10. And when death finally comes, man begins to take stock of what he has in balance at the end of his life. A dull and lazy student in the examination hall just looks here and there and whiles away his time. Dear chap, is Saraswati, the Goddess of knowledge, going to come down from heaven to write answers for you? He keeps the answer-book blank or at best scribbles a few lines and submits it when the time is up. Our condition is no different. But, keeping in mind that life ultimately ends in death, we must constantly practice throughout our life the means by which we can make the last moment pure, sacred and happy. From this very moment, we should be concerned with having the best of the samskaras. But who cares? On the contrary, we are constantly training ourselves in bad ways; we are constantly teaching our sense-organs to behave in a perverse and wayward fashion. The mind must be trained in a different way. It should be led to what is good and should be encouraged to get absorbed in it. The moment we realise that we have erred, we should start taking corrective steps. Once we realise that we have made a mistake, should we go on repeating it? The moment you come to realise your error is the moment of your rebirth. It should mark a new beginning in your life. Look at it as the dawn of your new life. You are now truly awake. Now you should critically examine your life day and night. You should become alert lest you should slip again; lest you should go back to practising bad ways.

11. A few years ago, I had gone to meet my grandmother. She had grown quite old. She would say, “Vinya, I don’t remember things these days.
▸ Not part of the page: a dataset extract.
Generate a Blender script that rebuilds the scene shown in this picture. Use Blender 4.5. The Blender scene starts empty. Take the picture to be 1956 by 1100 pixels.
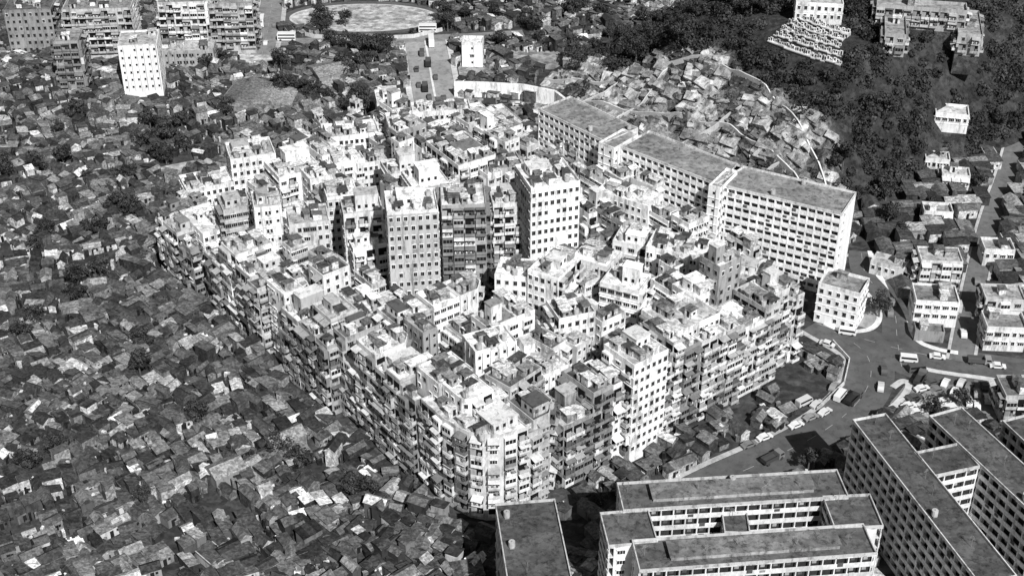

I go to fetch the ghee but return empty-handed.” But she could vividly describe an incident about her gold ornaments that had occurred fifty years ago. She could not remember what had happened before five minutes, but the strong samskara imprinted on the mind fifty years ago was still fresh. What could the reason be? She must have narrated the incident again and again. Hence it clung to her memory and became a part of her being. I said to myself, “O God! Let grandma not remember her ornaments at least at the time of death!”